Jeb Havens on teaching escape room design. Here again I’m not acquainted with the speaker, but escape rooms share such a lot of overlap with other forms of narrative puzzle game, yet with their own peculiar constraints, and I find this fascinating.
5:30
AI game devs rant, featuring me among other people, talking about rant-worthy topics in our field.
Tuesday
10 AM
Dave Grossman on creating audio interactive stories for Alexa with Earplay. Interactive audio has emerged as its own variant of interactive fiction, with different possibilities and affordances, and I’m looking forward to hearing what they’ve been up to… even though I probably can’t attend this session myself. (Vault!)
11:20
Ethics in Artificial Intelligence. Timoni West, Luke Dicken, Celia Hodent, Aleissia Laidacker, and me. This one is a panel session.
3:00
Technical Tools for Authoring Branching Dialogue from Obsidian, sharing information about what works in their proprietary in-house system.
5:30
Experimental AI for Games. This is a series of short talks and demos from people working in a range of areas (including but definitely not limited to procedural approaches to narrative). I’m MCing this one and am really, really looking forward to it.
Wednesday
9 AM
Though listed as an audio talk, this talk on AI-supported dialogue in the Frostbite system looks potentially interesting to narrative folks as well; I’m not sure from the description how technical it’s likely to be.
10:30
A talk on using techniques from compiler design to check your narrative. Sounds like an interesting angle on creating verifiable functionality in branching dialogue (and maybe, if we’re lucky, also dialogue that does more than branch?). That’s a topic that I spend a lot of time thinking about, so I’m curious to hear other people’s angles on the problem.

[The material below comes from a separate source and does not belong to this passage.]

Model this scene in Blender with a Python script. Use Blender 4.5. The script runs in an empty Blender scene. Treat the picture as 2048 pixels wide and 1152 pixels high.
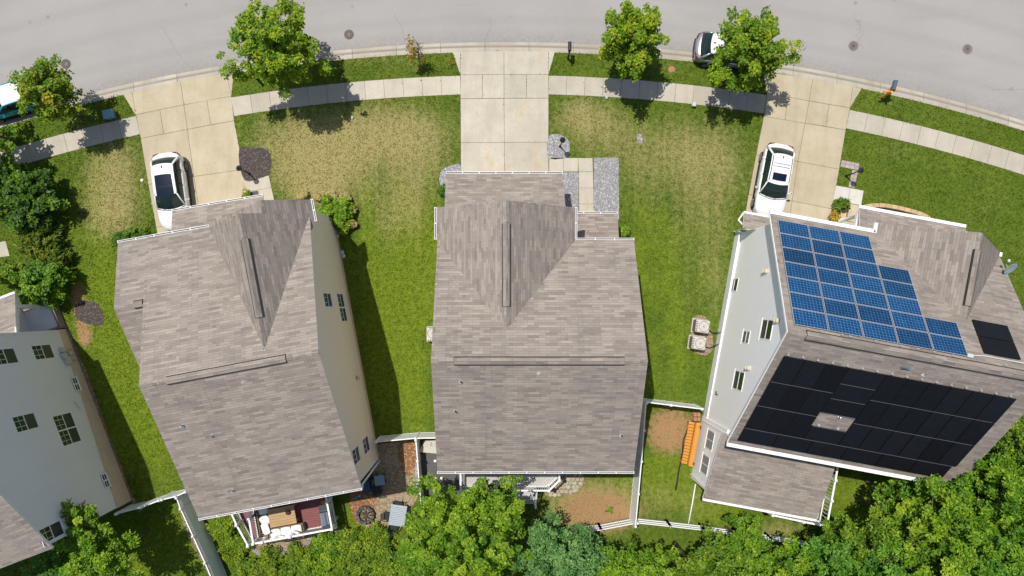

Marie Foulston on how she curated the AMAZING videogames exhibition at the V&A. The exhibit was so good, and the work that went into it so very thoughtful.
11:30
The excellent Olivia Wood on the challenge of keeping up a steady stream new material for Fallen London.
David Dunham on the design of Six Ages as a storytelling strategy game.
2:00
IGDA roundtable on the future of narrative design and game writing.
5:00
GDC Microtalks — generally an intense, fascinating session.
Thursday
10:00 AM
Narrative Nuances on Free-to-Play Mobile Games (Jam City). May not be for everyone who reads this blog, but this sounds like a talk that digs into the particular challenges of writing for a very specific game format, and I almost always find that kind of thing interesting.
11:30
A talk on Reigns: Game of Thrones, which is cool — the Reigns franchise is intriguing, though I haven’t gotten to the Game of Thrones edition — but this talk looks like it’s business/marketing focused rather than story or design focused, for what that’s worth.
3:30
From Victoria Tran (Kitfox), a talk on fashion in games, and why it matters. Not a narrative talk, but it sounds fun.
4:00
Cursed Problems in Game Design from Alex Jaffe at Riot: coverage of game design challenges that serially stump designer after designer. This is also not particularly narrative, but again, the sort of thing I love to hear about.
5:30
A series of microtalks on designing intimacy and romance in games, from speakers including Michelle Clough, Christine Love, Naomi Clark and Robert Yang.
Friday
1:30 PM
The Experimental Gameplay Workshop is always wildly fun; if you go in person, be sure to line up in plenty of time because it’s usually full.